Hong Kong to honour Tiananmen victims
TENS OF thousands of Hong Kong people are expected to take part in a mass act of defiance tonight by turning out to commemorate the 1989 Tiananmen Square massacre. On the Chinese mainland, any attempt to mark the event would be quickly crushed.
Before the handover of Hong Kong to Chinese rule, Qian Qichen, the minister previously responsible for Hong Kong affairs, made it clear rallies of this kind would not be tolerated under the new order.
However, the rally has not been banned, and hamfisted efforts to deny the organisers a venue have come to nothing. A government official who declined to be named said: "What do you expect us to do? We don't want a confrontation over Tiananmen. We know this is something which is extremely sensitive."
The official line, frequently expressed by Tung Chee-hwa, Hong Kong's chief executive, is that people should stop looking back and focus on the future. The massacre, referred to as the "Tiananmen incident" in official jargon, is viewed as a hiccup which has nothing to do with Hong Kong's present circumstances.
On Tuesday, local councillors rejected an application to allow the permanent display of a statue called the Pillar of Shame, which commemorates the massacre. Wu Suk-ching, one of the government-appointed councillors, argued that "this incident happened in Peking and we don't need to focus too much on events happening in Peking".
This view is not shared by Cheng Yiu-tong, one of the rally organisers, who said: "Now we are under Chinese rule it is a lot more meaningful for Hong Kong people to fight for democracy in China."
In the recent elections for the Hong Kong legislature, candidates supporting the democracy movement won two-thirds of the popular vote. The main pro- China party was put on the defensive in the campaign, when its leaders tried to deny they supported the Tiananmen massacre, in which hundreds were killed.
Though the authorities will not admit it, they are well aware feelings about the massacre are still running high.
A handful of well-known Chinese dissidents, who would face arrest on the mainland, are allowed to remain in Hong Kong and conduct propaganda activities.

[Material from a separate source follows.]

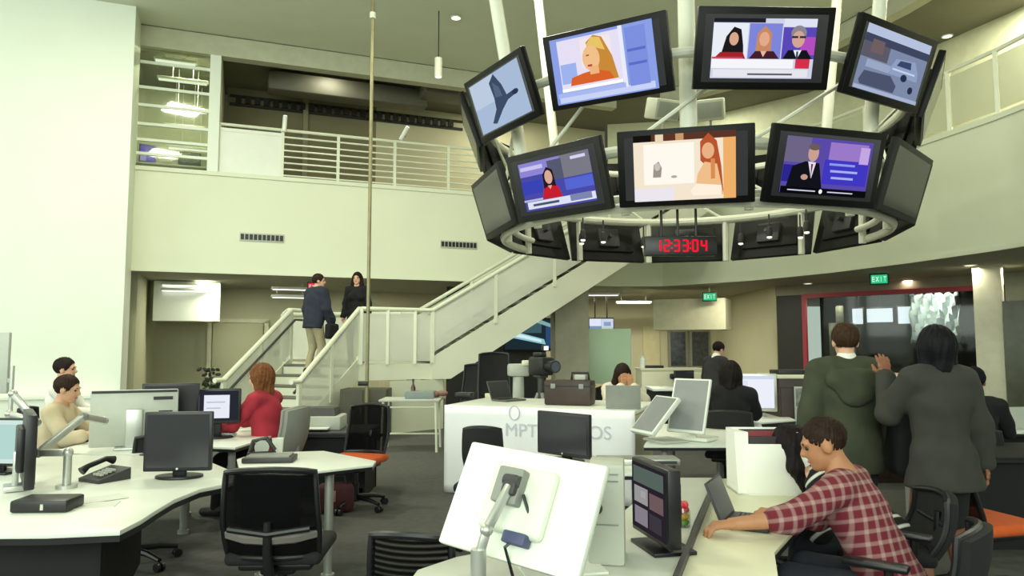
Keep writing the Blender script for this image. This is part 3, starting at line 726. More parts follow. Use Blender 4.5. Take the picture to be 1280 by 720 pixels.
for a_, o_, R0, z0, r_ in ((-55, .75, 2.2, 3.46, .075), (58, .45, 2.2, 3.46, .07), (1, -.05, 2.22, 3.0, .085), (125, .6, 2.2, 3.46, .07), (-125, .6, 2.2, 3.46, .07)):
    a = math.radians(a_); sx, cy = math.sin(a), -math.cos(a)
    b = B(); b.tube([(R0 * sx, R0 * cy, z0), ((R0 + o_) * sx, (R0 + o_) * cy, Zc)], r_, 12); obj('hanger', b, PIPE, ring)
def poly_faces(bm, pts, z, mi, W_, H_):
    f = bm.faces.new([bm.verts.new(((p[0] - .5) * W_, -z, (p[1] - .5) * H_)) for p in pts]); f.material_index = mi
def el(cx, cy, rx, ry, n=18): return [(cx + rx * math.cos(2 * PI * i / n), cy + ry * math.sin(2 * PI * i / n)) for i in range(n)]
def rc_(x0, y0, x1, y1): return [(x0, y0), (x1, y0), (x1, y1), (x0, y1)]
def picture(parent, layers, W_, H_, yoff, tilt_R=None, zc=0.0, strength=1.0, xo=0.0):
    b = B(); mats = []; 
    for i, (col, pts) in enumerate(layers):
        m_ = emit(col, strength)
        if m_ not in mats: mats.append(m_)
        poly_faces(b.bm, [(min(max(p[0], 0), 1), min(max(p[1], 0), 1)) for p in pts], .0006 * i, mats.index(m_), W_, H_)
    o = obj('screen_picture', b, mats, parent); o.location = (xo, yoff, zc); return o
TW, TH = 1.23, .71
TVB = mat('tv_black', '#0a0a0b', .45, 0, .1, 9, spec=.2); TVG = mat('tv_charcoal', '#262724', .5, 0, .1, 9, spec=.2)
FITS = {-30: (.84, .86, .01), 0: (.83, 1.05, -.01), 30: (.86, .88, 0), -45: (.93, .95, 0), -15: (.93, 1.06, -.03), 15: (.84, .88, -.01), 45: (.93, .98, 0)}
def tv(label, R, a_, z, tilt, layers=None, bez='black', group='screens of the ring', fit=(1, 1, 0)):
    a = math.radians(a_) + RA
    t = thing('television', label, 'television', (RC.x + R * math.sin(a), RC.y - R * math.cos(a), z), 0, group)
    t.rotation_mode = 'XYZ'; t.rotation_euler = (math.radians(tilt), 0, a)
    b = B(); b.box((0, 0, 0), (TW, .07, TH), bev=.012); b.box((0, .05, 0), (TW * .7, .06, TH * .6), bev=.02)
    obj('casing', b, TVB if bez == 'black' else TVG, t)
    b = B(); b.box((0, .11, 0), (.34, .07, .3), bev=.01); b.cyl((0, .12, 0), (0, .22, 0), .03, seg=8); obj('wall_bracket', b, DGREY, t)
    W_, H_ = TW - .13, TH - .13
    b = B(); b.box((0, -.036, 0), (W_, .006, H_)); obj('display', b, SCREENOFF, t)
    if layers: picture(t, layers, W_ * fit[0], H_ * fit[1], -.041, xo=fit[2])
    return t
T_bird = [('#a8bcd8', rc_(0, 0, 1, 1)), ('#bccbe0', rc_(.0, .5, .5, 1)), ('#3e4c66', [(.42, .55), (.40, .86), (.52, .98), (.62, .72), (.66, .50), (.84, .52), (.86, .44), (.66, .40), (.52, .28), (.34, .08), (.26, .12), (.40, .34)]), ('#56657e', [(.45, .55), (.46, .85), (.56, .70), (.58, .52)]), ('#2c3850', el(.82, .47, .06, .05))]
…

Moreover, the local media, which was restrained in reporting the massacre at the time, has since become bolder. The release of the Chinese student leader Wang Dan a few weeks ago was greeted by a barrage of sympathetic coverage.
The once bellicose Chinese officials stationed in Hong Kong have been removed and replaced by low-key bureaucrats who rarely speak in public and have, to date, made no comment on local activities in support of the democracy movement.
The authorities in Peking have clearly ordered their representatives in Hong Kong to leave the limelight to the administration of Tung Chee- hwa.
China trusts Mr Tung, confident that his conservative, authoritarian views do not conflict with their own. In practice this means Hong Kong has a certain leeway in tolerating protests.
But there are limits. The new legislature, which has a pro-government majority owing to the way the election system was rigged, is expected to pass a new law on sedition and subversion which threatens to make anti- Chinese protests illegal.
The most senior Chinese official jailed after the Tiananmen Square massacre has spoken publicly for the first time since his release, calling for controls on the power of the Communist Party.
In a warning which will embarrass China's leaders, Bao Tong said: "If there are no controls on a power, internally it could be unpredictable and internationally it could also be unpredictable."